Mahdi Lotfinezhad, a PhD student in electrical and computer engineering, is torn between two loves.
Three years into his degree, having completing a Masters in Canada, he must decide whether to finish or go back to Iran to be with his wife. For despite repeated applications, she has been consistently denied a visa.
“About six or seven months ago my wife went to apply for a visa. The reason we applied late is because we heard bad news about visa rejection cases. So we figure it we wait a bit the situation will get better. But that turned out not to be true and it turned out to be worse.”
The hurdles for international students from Iran were once limited to acceptance and funding for research. They now include international relations, and the problem for many Iranian graduate students is a combination of achieving visas for themselves and their loved ones.
Lotfinezhad illustrates the case of being caught in a global diplomatic struggle that is seemingly getting worse, as relations between the Iranian government and the international community continue to deteriorate.
Yaser Kerachian, another PhD engineering student at U of T, explained that student visas can normally be issued on a four-year basis, provided that requirements are met. But for many Iranian and Middle Eastern students, the four-year visa has been replaced with a visa that calls for annual renewal, annual reapplication, and an annual cost of about $100.
As a result, Iranian students studying in Canada have banded together to attempt to address concerns incoming overseas students might have. By establishing an online group, potential students in Iran can contact current students in Canada and assess the visa situation themselves.
“Between July and August we had between 20-30 emails a day, asking us questions about how to deal with this situation,” Kerachian said.
The visa rejection problem is not limited to U of T, either. The number of Iranian students attending Canadian universities is falling elsewhere as well. According to a recent report in the Windsor Star, the University of Windsor now has eight Iranian students where there were 20. Dalhousie University had 12 Iranian students denied entry into the country.
Calls seeking comment from the University of Toronto’s International Student Center, the Iranian embassy in Ottawa, and the Iran desk at the Ministry of Foreign Affairs were not returned by deadline. The conclusion that many Iranian nationals seeking graduate degrees in Canada such as Kerachian have unfortunately come to, is that visa rejection is a systemic problem.
The deteriorating situation has been Canada’s relations with Iran. The dispute over Iran’s nuclear policy and confrontational posture with the international community is but a recent episode in a series of problems.
The shaky relations between the states were severely strained after Iranian-Canadian photojournalist Zahra Kazemi was apparently tortured, raped, and killed in an Iranian prison in 2003. The Canadian government considers her death to have been a murder.
“Rates of rejection began to exponentially increase almost a year and a half ago and they are getting worse.
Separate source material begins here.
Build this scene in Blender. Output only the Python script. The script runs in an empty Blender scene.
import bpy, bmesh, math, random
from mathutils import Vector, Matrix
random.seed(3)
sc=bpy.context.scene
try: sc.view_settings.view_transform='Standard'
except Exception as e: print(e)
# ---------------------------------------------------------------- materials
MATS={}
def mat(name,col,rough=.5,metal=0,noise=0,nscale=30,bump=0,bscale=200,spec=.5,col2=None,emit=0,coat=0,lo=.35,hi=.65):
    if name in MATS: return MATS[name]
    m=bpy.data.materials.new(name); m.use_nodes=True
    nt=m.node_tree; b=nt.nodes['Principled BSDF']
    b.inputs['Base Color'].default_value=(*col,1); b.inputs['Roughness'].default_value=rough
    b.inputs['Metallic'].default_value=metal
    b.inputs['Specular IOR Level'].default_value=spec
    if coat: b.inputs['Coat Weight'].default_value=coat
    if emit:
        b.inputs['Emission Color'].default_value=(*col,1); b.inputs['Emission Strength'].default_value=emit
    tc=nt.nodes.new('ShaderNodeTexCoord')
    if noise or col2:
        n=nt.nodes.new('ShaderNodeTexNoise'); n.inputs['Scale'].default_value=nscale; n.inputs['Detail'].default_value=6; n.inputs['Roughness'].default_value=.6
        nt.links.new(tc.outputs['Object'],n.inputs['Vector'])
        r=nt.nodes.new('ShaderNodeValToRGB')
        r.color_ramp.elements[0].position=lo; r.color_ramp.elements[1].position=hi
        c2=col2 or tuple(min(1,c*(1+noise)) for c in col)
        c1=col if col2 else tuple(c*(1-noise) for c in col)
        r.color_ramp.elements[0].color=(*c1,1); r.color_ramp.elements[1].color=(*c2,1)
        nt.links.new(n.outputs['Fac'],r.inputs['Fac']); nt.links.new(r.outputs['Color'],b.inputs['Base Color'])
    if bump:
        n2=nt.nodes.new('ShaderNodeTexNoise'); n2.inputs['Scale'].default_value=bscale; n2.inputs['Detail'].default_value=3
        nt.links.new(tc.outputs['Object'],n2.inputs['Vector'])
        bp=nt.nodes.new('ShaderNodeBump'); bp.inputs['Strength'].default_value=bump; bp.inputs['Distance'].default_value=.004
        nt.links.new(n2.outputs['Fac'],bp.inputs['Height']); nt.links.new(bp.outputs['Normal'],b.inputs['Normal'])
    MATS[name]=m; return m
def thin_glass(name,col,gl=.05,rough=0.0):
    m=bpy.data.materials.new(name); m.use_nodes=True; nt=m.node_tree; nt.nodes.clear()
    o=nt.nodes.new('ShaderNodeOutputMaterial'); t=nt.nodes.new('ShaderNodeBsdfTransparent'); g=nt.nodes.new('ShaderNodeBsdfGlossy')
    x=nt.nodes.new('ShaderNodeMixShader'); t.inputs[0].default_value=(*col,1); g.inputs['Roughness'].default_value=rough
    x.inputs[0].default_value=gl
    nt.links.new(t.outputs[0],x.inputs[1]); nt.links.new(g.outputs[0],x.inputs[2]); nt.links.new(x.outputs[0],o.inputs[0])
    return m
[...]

After Zahra Kazemi’s case, this increased this rejection rate, especially for spouses. I think that, of course this is more a political issue,” said Lotfinezhad.
The situation spiraled downward further after Iranian-Canadian and former U of T professor Ramin Jahanbegloo was imprisoned in Iran on allegations of “relations with foreigners” and espionage. He was detained Tehran’s infamous Evin prison, as Kazemi had been, but was released in late August with some pessimism as to his future status.
For Lotfinezhad, though, there may be one way out of the dilemma-moving south.
“I have a friend who studied here for three years. He tried two or three times and he couldn’t bring his wife here. So he decided to do a wise thing and apply to a US university. So he got admitted and now he and his wife are enjoying a new life in the US,” he said.